The air in front of a vehicle moving at those velocities heats to temperatures that can exceed 2,000 degrees Celsius, and the structural panels, leading edges, and control surfaces that must survive that environment simultaneously deform under aerodynamic pressure, expand and weaken under thermal loading, and interact with the aerodynamic flow in ways that change the vehicle’s handling characteristics and structural integrity in real time. Predicting how a hypersonic airframe will respond to those combined loads across an entire mission profile — and how long it will last before fatigue or thermal degradation compromises its structural integrity — is the engineering problem that ARCTOS is being paid to help solve.

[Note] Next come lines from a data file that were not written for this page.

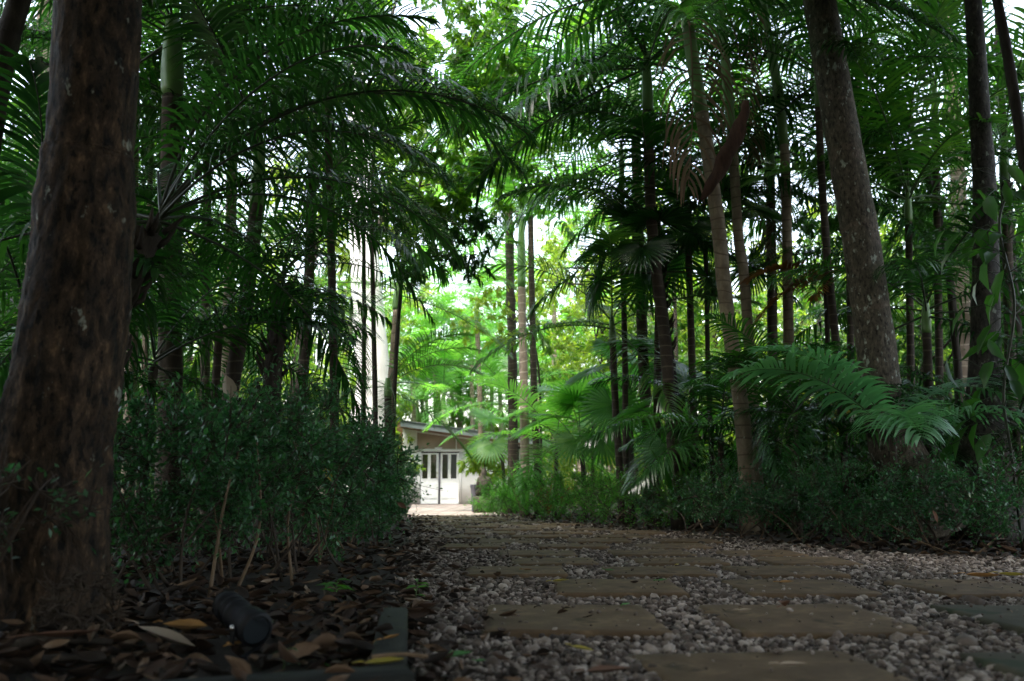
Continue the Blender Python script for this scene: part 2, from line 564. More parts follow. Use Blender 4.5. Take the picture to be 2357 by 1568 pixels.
def palm(name, label, P, r, fr='king', n=11, fs=1.0, shaft=.9, tmat='ring', group=None, elev=(0, 6), cat='palm tree', dead=0, az0=None, seed=None,
         smat='shaft', az=None, flare=.35, rough=.03, boots=False, trunk_bit=True, fe=None):
    g = np.random.default_rng(int(abs(P[0][0] * 77 + P[0][1] * 131)) % 9999 if seed is None else seed)
    base = P[0]
    t = thing(name, label, cat, base, 0, group)
    Q = smooth_path(P - base, 7)
    z = Q[:, 2]
    H = z[-1]
    cut = max(H - shaft, H * .25)
    lo = Q[z <= cut + 1e-6]
    lo = np.vstack([lo, np.array([[np.interp(cut, z, Q[:, i]) for i in range(3)]])])
    mb = MB()
    rad = r * (1 - .18 * lo[:, 2] / max(H, .1)) * (1 + flare * np.exp(-lo[:, 2] / .18))
    tube(mb, lo, rad, 14, 0, True, rough, int(g.integers(999)))
    if boots:
        for k in range(70):
            zz = g.uniform(.15, 1) ** .7 * cut
            c = np.array([np.interp(zz, z, Q[:, i]) for i in range(3)])
            a = g.uniform(0, 6.28)
            d = np.array((math.cos(a), math.sin(a), 0))
            tube(mb, [c + d * r * .8, c + d * r * 1.3 + (0, 0, .05), c + d * r * g.uniform(1.4, 1.9) + (0, 0, .13)], [.022, .018, .006], 5)
    mb.build('trunk', M[tmat], t)
    if shaft > .25:
        mb = MB()
        zz = np.linspace(cut - .01, H, 10)
        S = np.stack([np.interp(zz, z, Q[:, i]) for i in range(3)], -1)
        k = np.linspace(0, 1, 10)
        tube(mb, S, r * (.86 + .32 * np.sin(k * math.pi * .9) * (1 - k) - .3 * k), 12)
        mb.build('crownshaft', M[smat], t)
    top = Q[-1]
    fset = FR.get(fr) or FAN[fr]
    ne = len(fset) - 1
    if fr in ('king', 'king_dark') and n > 9:
        n = max(9, int(round(n * .84)))
    e1, e2 = elev if fr in FR else (fe or (0, ne))
    for i in range(n):
        u = i / max(n - 1, 1)
        e = int(round(e1 + (e2 - e1) * u))
        e = max(0, min(ne, e))
        ang = (az[i] if az is not None and i < len(az) else (g.uniform(0, 6.28) if i == 0 and az0 is None else (az0 or 0) + i * 2.3999 + g.normal(0, .25)))
        me = fset[e][int(g.integers(len(fset[e])))]
        link('frond', me, t, top - np.array((0, 0, .05 + .22 * u * min(1, shaft + .3))), (g.normal(0, .09), g.normal(0, .06), ang), fs * g.uniform(.88, 1.1))
    for i in range(dead):
        link('dead_frond', DEAD[i % 3], t, top - np.array((0, 0, .25)), (g.normal(0, .1), .15, g.uniform(0, 6.28)), fs * g.uniform(.8, 1.15))
    return t


# ------------------------------------------------------------------ broadleaf crowns


def cluster_leaves(mb, centers, radii, counts, leaf, wid, g, tpl=T_LEAF, hang=.6, mat=0, twigs=True, twigmat=1):
    for c, r, n in zip(centers, radii, counts):
        nt_ = max(3, n // 22)
        # twigs radiate from the cluster's heart, leaves sit along them
        d = norm(g.normal(0, 1, (nt_, 3)) + np.array((0, 0, .15)))
        ln = r * g.uniform(.45, 1.05, nt_)
        for i in range(nt_):
            p0 = np.array(c) + d[i] * ln[i] * .12
            p1 = np.array(c) + d[i] * ln[i] * .6
            p2 = np.array(c) + d[i] * ln[i] + np.array((0, 0, -.18 * ln[i]))
            if twigs:
                tube(mb, [p0, p1, p2], [.006, .004, .002], 3, twigmat, False)
            m = n // nt_
            u = g.uniform(.15, 1.02, m)[:, None]
            pos = (1 - u) ** 2 * p0 + 2 * u * (1 - u) * p1 + u ** 2 * p2 + g.normal(0, leaf * .16, (m, 3))
            dr = norm(d[i] * .6 + g.normal(0, .7, (m, 3)) + np.array((0, 0, -hang)))
            up = norm(np.array((0, 0, 1.0)) + g.normal(0, .55, (m, 3)))
            L = leaf * g.uniform(.6, 1.2, m)
            leaves(mb, pos, dr, up, L, L * wid, tpl, mat)


def crown_mesh(name, rx, rz, K, per, leaf, wid, seed, mats, tpl=T_LEAF, rc=.42, hang=.6, hollow=.35, twigs=True):
    g = np.random.default_rng(seed)
    mb = MB()
    d = norm(g.normal(0, 1, (K, 3)))
    rad = hollow + (1 - hollow) * g.random(K) ** .6
    C = d * rad[:, None] * np.array((rx, rx, rz))
    rr = rc * rx * g.uniform(.6, 1.2, K)
    cluster_leaves(mb, C, rr, [int(per * g.uniform(.6, 1.3)) for _ in range(K)], leaf, wid, g, tpl, hang, 0, twigs)
    me = mb.mesh(name, mats)
    return me, C


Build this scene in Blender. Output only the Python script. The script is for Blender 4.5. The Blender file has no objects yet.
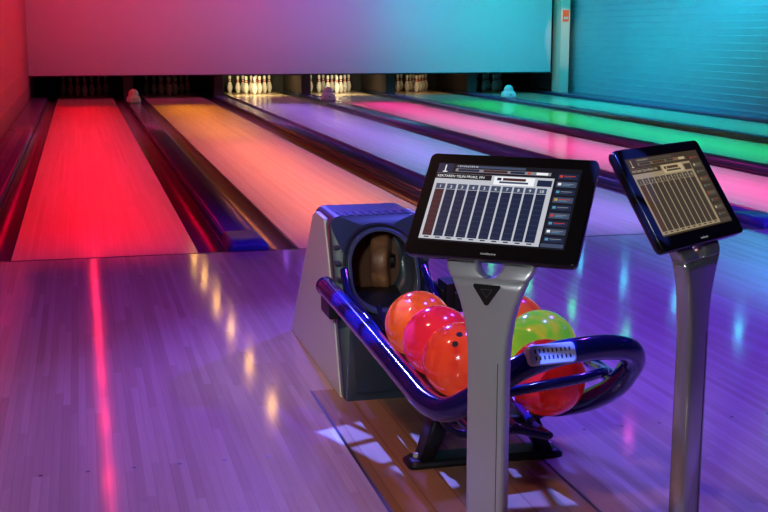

The contract specifically addresses two capability gaps that the Air Force Research Laboratory has identified in the current state of the science. The first is response and life prediction for high-speed airbreathing vehicles — the ability to model, simulate, and ultimately predict how a hypersonic structure will behave under operational conditions before it is built and flown, reducing the reliance on destructive testing and the costly failures that come with it. The second is enhanced testing capabilities in high-temperature regimes — the ground-based experimental infrastructure that allows researchers to subject material samples and structural components to the thermal and aerodynamic conditions they will face in flight, validating the predictive models against measured data and identifying failure modes before they manifest in a vehicle.

Airbreathing hypersonic vehicles, those that use atmospheric oxygen to combust fuel rather than carrying their own oxidizer, represent a specific and particularly challenging subset of the hypersonic design space. A scramjet-powered cruise missile or strike vehicle must sustain flight through the atmosphere for extended periods, meaning its structures must survive continuous thermal and aerodynamic loading rather than the brief, intense pulse of a ballistic reentry vehicle. The inlet, combustion chamber, and exhaust nozzle of an airbreathing engine operate in an environment of sustained extreme heat while also serving structural functions that affect the vehicle’s aerodynamic performance.

Designing structures that can fulfill all of those roles simultaneously, across a full mission profile, at acceptable weight and cost, is a problem that current engineering tools cannot fully solve — which is precisely why the Air Force Research Laboratory is funding research to advance those tools.